(The records):

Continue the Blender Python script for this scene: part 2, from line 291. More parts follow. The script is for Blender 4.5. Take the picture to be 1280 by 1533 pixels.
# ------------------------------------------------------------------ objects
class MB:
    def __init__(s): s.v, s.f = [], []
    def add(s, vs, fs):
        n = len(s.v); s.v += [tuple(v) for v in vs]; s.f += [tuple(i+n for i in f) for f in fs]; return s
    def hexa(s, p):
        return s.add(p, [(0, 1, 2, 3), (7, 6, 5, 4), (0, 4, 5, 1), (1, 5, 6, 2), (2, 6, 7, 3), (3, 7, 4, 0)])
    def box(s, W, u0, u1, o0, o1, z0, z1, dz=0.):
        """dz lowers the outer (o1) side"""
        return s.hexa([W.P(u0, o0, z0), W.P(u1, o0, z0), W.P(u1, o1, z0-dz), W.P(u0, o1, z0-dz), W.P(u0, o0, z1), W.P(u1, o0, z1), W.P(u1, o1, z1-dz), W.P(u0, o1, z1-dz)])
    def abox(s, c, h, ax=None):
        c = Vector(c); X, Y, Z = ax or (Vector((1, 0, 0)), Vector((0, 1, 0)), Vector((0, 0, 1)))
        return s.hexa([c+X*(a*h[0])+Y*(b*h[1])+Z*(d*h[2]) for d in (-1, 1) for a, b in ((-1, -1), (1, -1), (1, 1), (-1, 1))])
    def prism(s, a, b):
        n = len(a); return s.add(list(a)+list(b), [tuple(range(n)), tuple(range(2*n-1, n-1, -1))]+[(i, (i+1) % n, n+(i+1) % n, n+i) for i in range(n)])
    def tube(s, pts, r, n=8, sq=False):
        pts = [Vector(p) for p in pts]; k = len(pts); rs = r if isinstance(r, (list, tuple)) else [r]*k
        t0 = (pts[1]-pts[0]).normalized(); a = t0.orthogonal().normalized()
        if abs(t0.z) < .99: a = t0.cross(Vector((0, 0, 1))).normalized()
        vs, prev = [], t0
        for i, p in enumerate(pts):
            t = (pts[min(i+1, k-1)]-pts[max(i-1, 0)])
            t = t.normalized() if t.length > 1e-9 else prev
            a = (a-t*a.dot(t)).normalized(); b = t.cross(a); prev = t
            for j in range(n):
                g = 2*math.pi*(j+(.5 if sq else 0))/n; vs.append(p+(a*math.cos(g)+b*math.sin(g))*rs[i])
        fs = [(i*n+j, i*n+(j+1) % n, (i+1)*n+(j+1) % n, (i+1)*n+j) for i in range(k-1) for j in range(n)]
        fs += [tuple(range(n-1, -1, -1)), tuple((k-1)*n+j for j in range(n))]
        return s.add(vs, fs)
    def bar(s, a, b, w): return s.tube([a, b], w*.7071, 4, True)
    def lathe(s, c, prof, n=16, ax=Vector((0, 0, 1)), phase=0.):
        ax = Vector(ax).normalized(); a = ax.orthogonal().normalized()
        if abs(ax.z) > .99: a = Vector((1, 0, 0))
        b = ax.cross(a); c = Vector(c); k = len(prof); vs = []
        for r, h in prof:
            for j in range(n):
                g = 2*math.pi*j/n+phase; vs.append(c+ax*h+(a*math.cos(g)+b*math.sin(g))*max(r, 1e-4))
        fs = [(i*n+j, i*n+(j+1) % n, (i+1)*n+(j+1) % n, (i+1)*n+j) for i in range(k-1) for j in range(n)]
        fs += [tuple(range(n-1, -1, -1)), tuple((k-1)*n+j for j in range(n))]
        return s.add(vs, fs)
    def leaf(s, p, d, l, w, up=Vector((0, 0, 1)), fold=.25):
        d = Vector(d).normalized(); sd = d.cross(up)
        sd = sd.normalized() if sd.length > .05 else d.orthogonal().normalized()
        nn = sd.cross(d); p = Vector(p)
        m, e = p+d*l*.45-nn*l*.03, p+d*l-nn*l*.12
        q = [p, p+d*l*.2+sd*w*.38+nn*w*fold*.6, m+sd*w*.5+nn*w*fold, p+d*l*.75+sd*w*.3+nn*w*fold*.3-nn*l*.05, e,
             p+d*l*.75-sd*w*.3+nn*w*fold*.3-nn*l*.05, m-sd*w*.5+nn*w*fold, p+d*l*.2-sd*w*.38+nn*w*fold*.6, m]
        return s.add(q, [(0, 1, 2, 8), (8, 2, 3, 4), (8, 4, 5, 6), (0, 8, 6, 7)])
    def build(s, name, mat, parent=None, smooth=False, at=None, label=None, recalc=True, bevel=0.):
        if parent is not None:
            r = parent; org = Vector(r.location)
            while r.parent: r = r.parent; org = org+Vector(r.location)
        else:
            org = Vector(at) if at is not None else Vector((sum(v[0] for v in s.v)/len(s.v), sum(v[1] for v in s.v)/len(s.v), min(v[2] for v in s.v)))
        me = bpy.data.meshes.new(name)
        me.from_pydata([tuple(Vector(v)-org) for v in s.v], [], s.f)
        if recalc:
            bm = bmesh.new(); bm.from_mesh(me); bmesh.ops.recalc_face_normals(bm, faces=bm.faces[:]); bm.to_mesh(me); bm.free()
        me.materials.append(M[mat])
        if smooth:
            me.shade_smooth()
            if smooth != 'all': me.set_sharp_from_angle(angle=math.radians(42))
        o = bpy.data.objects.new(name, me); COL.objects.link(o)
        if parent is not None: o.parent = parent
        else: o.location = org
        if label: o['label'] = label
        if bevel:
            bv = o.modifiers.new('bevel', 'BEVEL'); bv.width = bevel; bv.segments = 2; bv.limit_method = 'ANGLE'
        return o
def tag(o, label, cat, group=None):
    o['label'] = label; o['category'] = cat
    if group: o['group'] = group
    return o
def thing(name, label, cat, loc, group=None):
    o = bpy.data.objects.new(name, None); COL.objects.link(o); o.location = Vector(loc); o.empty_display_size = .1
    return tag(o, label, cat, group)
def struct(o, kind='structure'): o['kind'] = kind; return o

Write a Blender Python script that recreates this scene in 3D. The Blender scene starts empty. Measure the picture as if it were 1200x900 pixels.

(Requirements): All lines in the data that contain the word "Python" should be copied.

(Exercise result):
Continue the Blender Python script for this scene: part 2, from line 291. More parts follow. The script is for Blender 4.5. Take the picture to be 1280 by 1533 pixels.
Write a Blender Python script that recreates this scene in 3D. The Blender scene starts empty. Measure the picture as if it were 1200x900 pixels.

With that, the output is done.